*TASK INSTRUCTIONS*.
Include the line containing "plate('top_lip', rpoly([(-40, lp[0][1]" and all lines before it, repeated exactly from the listing below, without pictures.

*DATA SHOWN*.
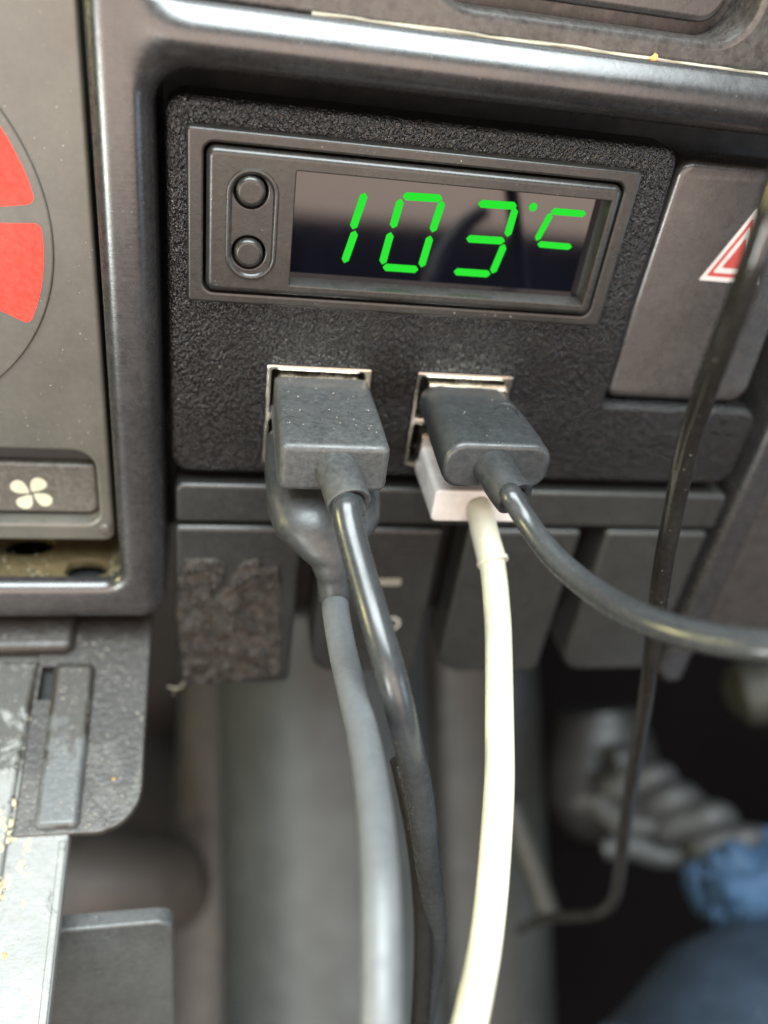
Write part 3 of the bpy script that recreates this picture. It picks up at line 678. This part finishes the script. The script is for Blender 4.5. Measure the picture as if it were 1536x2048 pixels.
# upright plate lower down
up = thing('console_bracket', (-12, 150, 38), 'upright dusty grey plate with rounded corner at the bottom left', 'bracket')
pu = 38.0
lp = rpoly([(-40, P(100, 1868, pu)[1]), (P(345, 1845, pu)[0], P(345, 1845, pu)[1] - .3), (P(350, 2048, pu)[0], P(350, 2048, pu)[1] + 30), (-40, 175)], [.5, 2.2, 1, 1], 10)
plate('plate_face', lp, pu, pu - 2.2, .45, M['tray_mid'], parent=up)
tv = P(230, 1870, pu)[1]
plate('top_lip', rpoly([(-40, lp[0][1] - 1.3), (lp[2][0] - 1.2, tv - 2.6), (lp[2][0] + .0, tv - 1.0), (-40, lp[0][1] + .2)], [.2, .6, .6, .2], 5), pu + .9, pu - 3, .45, M['tray_dirty_shaded'], parent=up)

# crusty yellow dirt on the console
bmv = []; bmf = []
def blob(mbv, mbf, c, r, fl=1.0, xf_=flat):
    i0 = len(mbv); ph = random.random() * 6
    n_ = 7
    for k in range(n_):
        a = 2 * math.pi * k / n_ + ph; rr_ = r * (.6 + .7 * random.random()); mbv.append(xf_(c[0] + rr_ * math.cos(a), c[1] + rr_ * math.sin(a), c[2] - .02))
    for k in range(n_):
        a = 2 * math.pi * k / n_ + ph + .3; rr_ = r * (.3 + .4 * random.random()); mbv.append(xf_(c[0] + rr_ * math.cos(a), c[1] + rr_ * math.sin(a), c[2] + r * fl * (.5 + .4 * random.random())))
    for k in range(n_): mbf.append((i0 + k, i0 + (k + 1) % n_, i0 + n_ + (k + 1) % n_, i0 + n_ + k))
    mbf.append(tuple(i0 + n_ + k for k in range(n_)))
for k in range(330):
    s_ = 26 + 14 * random.random(); a = -28.5 + 4.5 * random.random() + random.gauss(0, .8)
    hh_ = 1.05 if a < -26.75 else (-.1 if a > -26.3 else .6)
    if noise.noise(Vector((a * .5, s_ * .25, 2))) < -.05: continue
    blob(bmv, bmf, (a, s_, hh_), .12 + .38 * random.random() ** 2, .25, S)
make('dried_crust', bmv, bmf, M['crust'], kind='stuff', label='flaky dried yellow crust on the lower left console', cat='dirt')
# dust specks on the surfaces
bmv = []; bmf = []
for k in range(1500):                       # console
    a = random.uniform(-34, -9.8); s_ = random.uniform(1, 60)
    if s_ > 31 and a > -19: continue
    if s_ > 25 and a > -14 and (a + 15.6) ** 2 + (s_ - 25) ** 2 > 32: continue
    h = .25
    if a < -25.6 and s_ > 6: h = 1.05
    elif -23.4 < a < -17.2 and 6 < s_ < 31:
        h = 1.6
        if a < -22.3 or a > -18.3 or s_ < 7.2 or s_ > 29.8: continue
    elif s_ > 31.5: h = -.1
    if s_ < 4.6 and a < -20.5:
        h = 2.6
        if s_ > 3 or a > -22.2: continue
    if 6 < s_ < 12 and -25.4 < a < -23.2: continue
    blob(bmv, bmf, (a, s_, h), .05 + .10 * random.random() ** 3, .6, S)
for k in range(34): blob(bmv, bmf, (random.uniform(7.8, 19.4), -random.uniform(3, 19), -49.66 + .0), .05 + .07 * random.random() ** 2, .5, lambda a, s_, h: (a, -h + .0, -s_))
for k in range(12): blob(bmv, bmf, (random.uniform(28.4, 38), -random.uniform(3, 19), -48.2), .04 + .06 * random.random() ** 2, .5, lambda a, s_, h: (a, -h, -s_))
for k in range(26): blob(bmv, bmf, (random.uniform(-3, 49), random.choice([21.8, 40.2, 39.0, 23.4]), 1.62 + .0), .04 + .05 * random.random(), .5)
for k in range(40): blob(bmv, bmf, (random.uniform(-5, 53), random.uniform(42, 65), .0), .04 + .05 * random.random(), .5)
for k in range(60): blob(bmv, bmf, (random.uniform(-35, -15), random.uniform(20, 62), 1.02), .04 + .06 * random.random(), .5)
for k in range(110): blob(bmv, bmf, (random.choice([random.uniform(-35, -23.5), random.uniform(-15.2, -13.8)]), random.uniform(-5, 2.6), 0), .06 + .14 * random.random() ** 2, .5, ledge)
make('dust_specks', bmv, bmf, M['dust'], kind='stuff', label='pale dust specks scattered over the plugs, panel and console', cat='dust')
def crumb(c, r, lab, xf_=flat):
    v_ = []; f_ = []; blob(v_, f_, c, r, 1.0, xf_); make('crumb', v_, f_, M['crumb'], label=lab, cat='crumb')
crumb((P(1307, 113, 2.2)[0], 8.9, 2.3), .45, 'small orange crumb on the dusty line above the top rail')
crumb((-24.8, 45.5, -.1), .42, 'orange crumb on the bright strip at the lower left', S)
crumb((-13.4, 23.9, .25), .22, 'tiny orange crumb on the tab of the sloping console', S)
q = P(662, 568, 1.9); crumb((q[0], 38.2, 1.2), .2, 'tiny yellow crumb on the lower sill of the display')

# ---------------------------------------------------------------- out-of-focus footwell
plate('footwell_bulkhead', [(-700, 90), (900, 90), (900, 620), (-700, 620)], -260, -266, 1, M['bg_dark'], kind='structure')
plate('footwell_floor', [(-700, -270), (900, -270), (900, 500), (-700, 500)], 0, -6, 1, M['bg_dark'], xf=lambda a, b, h: (a, 600 - h, b), kind='structure')
def zb(px, py, z): return Z(px, py, z)
def bgtube(name, pts, rad, mat, **kw): return tube(name, pts, rad, mat, seg=32, **kw)
bgtube('console_column', [zb(640, 1150, 250), zb(650, 1500, 265), zb(665, 1900, 270), zb(680, 2400, 270)], [31, 33, 35, 37], M['bg_grey'], label='blurred grey vinyl column behind the hanging cords', cat='console column')
plate('footwell_back_panel', [(-260, 60), (90, 60), (90, 620), (-260, 620)], -118, -122, 1, M['bg_brown'], label='blurred brown panel at the back of the footwell', cat='panel')
bgtube('brown_side_post', [zb(470, 1100, 310), zb(465, 1560, 300), zb(455, 1800, 295), zb(450, 2500, 295)], [16, 20, 24, 26], M['bg_umber'], label='blurred brown post left of the grey column', cat='post')
bgtube('brown_door_trim', [zb(60, 1780, 260), zb(200, 1760, 262), zb(330, 1765, 275), zb(450, 1750, 300), zb(620, 1740, 320)], [15, 16, 15, 13, 12], M['bg_umber'], label='blurred brown rounded trim between the console and the column', cat='trim')
bgtube('gaiter_post', [zb(905, 1100, 275), zb(940, 1500, 285), zb(960, 2100, 290)], [24, 24, 26], M['bg_olive'], label='darker blurred post right of the grey column', cat='post')
bgtube('floor_rod', [zb(1015, 1600, 230), zb(1060, 1720, 230), zb(1098, 1830, 230)], 3.2, M['bg_beige'], label='short blurred beige rod leaning behind the cords', cat='rod')
sweep('gear_lever_gaiter', [(*zb(1190, 1420, 290), 14, 14, 2), (*zb(1200, 1500, 288), 19, 16, 2), (*zb(1205, 1580, 286), 20, 17, 2), (*zb(1220, 1650, 286), 13, 12, 2)], M['shaft'], label='dark rounded gaiter blurred behind the loose cord', cat='gaiter')
rope = thing('braided_rope', zb(1350, 1720, 250), 'out-of-focus bundle of thick grey braided rope below the switches', 'rope')
A0 = Vector(zb(1225, 1530, 262)); A1 = Vector(zb(1500, 1720, 240)); L_ = (A1 - A0)
e1 = L_.normalized(); e2 = Vector((0, -.3, 1)).cross(e1).normalized(); e3 = e1.cross(e2)
for s_ in range(3):
    pts = [A0 + L_ * (k / 16) + (e2 * math.cos(k * .62 + s_ * 2.09) + e3 * math.sin(k * .62 + s_ * 2.09)) * (5.6 + 1.6 * math.sin(k * 1.7 + s_)) for k in range(17)]
    tube('rope_strand', pts, [4.2 + 1.1 * math.sin(k * 1.3 + s_ * 2) for k in range(9)], M['rope'], seg=16, n=5, parent=rope)
tube('rope_strand', [zb(1205, 1700, 250), zb(1260, 1690, 250), zb(1330, 1715, 248), zb(1400, 1700, 246)], [3, 4.2, 3.6, 4.4], M['rope'], seg=16, parent=rope)
tube('rope_strand', [zb(1190, 1600, 258), zb(1240, 1640, 254), zb(1300, 1650, 250), zb(1370, 1640, 248), zb(1430, 1690, 246)], [4, 5, 4, 4.6, 4], M['rope'], seg=16, parent=rope)
bgtube('beige_handle', [zb(1640, 1330, 260), zb(1540, 1375, 262), zb(1480, 1385, 264), zb(1465, 1388, 264)], [11, 11, 10, 5], M['bg_beige'], label='blurred beige handle end at the right edge below the pillar', cat='handle')
# lower-right seat corner and blue cloth
A = zb(1330, 2120, 200); 
sweep('seat_corner', [(*zb(1800, 1880, 205), 8, 8, 2), (*zb(1760, 1990, 200), 30, 22, 2.2), (*zb(1700, 2130, 195), 44, 34, 2.4), (*zb(1650, 2330, 185), 52, 42, 2.4)], M['seat'], seg=64, label='rounded corner of a textured blue-grey vinyl seat at the bottom right', cat='seat')
def lumpy(o, amp, sc_):
    for v in o.data.vertices:
        q = v.co / MM * sc_; v.co += v.normal * MM * amp * (noise.noise(q) + .6 * (.5 - abs(noise.noise(q * 2.1))))
lumpy(sweep('blue_cloth', [(*zb(1395, 1770, 240), 3, 5, 2), (*zb(1430, 1770, 238), 9, 11, 2.2), (*zb(1470, 1775, 236), 13, 13, 2.4), (*zb(1540, 1780, 236), 15, 14, 2.4), (*zb(1640, 1800, 236), 16, 15, 2.4)], M['blue'], seg=64, n=14, label='crumpled blue cloth out of focus at the right edge', cat='cloth'), 5.0, .11)
for o in list(bpy.data.objects):
    if '_o' in o: del o['_o']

*EXPECTED ANSWER*.
Write part 3 of the bpy script that recreates this picture. It picks up at line 678. This part finishes the script. The script is for Blender 4.5. Measure the picture as if it were 1536x2048 pixels.
# upright plate lower down
up = thing('console_bracket', (-12, 150, 38), 'upright dusty grey plate with rounded corner at the bottom left', 'bracket')
pu = 38.0
lp = rpoly([(-40, P(100, 1868, pu)[1]), (P(345, 1845, pu)[0], P(345, 1845, pu)[1] - .3), (P(350, 2048, pu)[0], P(350, 2048, pu)[1] + 30), (-40, 175)], [.5, 2.2, 1, 1], 10)
plate('plate_face', lp, pu, pu - 2.2, .45, M['tray_mid'], parent=up)
tv = P(230, 1870, pu)[1]
plate('top_lip', rpoly([(-40, lp[0][1] - 1.3), (lp[2][0] - 1.2, tv - 2.6), (lp[2][0] + .0, tv - 1.0), (-40, lp[0][1] + .2)], [.2, .6, .6, .2], 5), pu + .9, pu - 3, .45, M['tray_dirty_shaded'], parent=up)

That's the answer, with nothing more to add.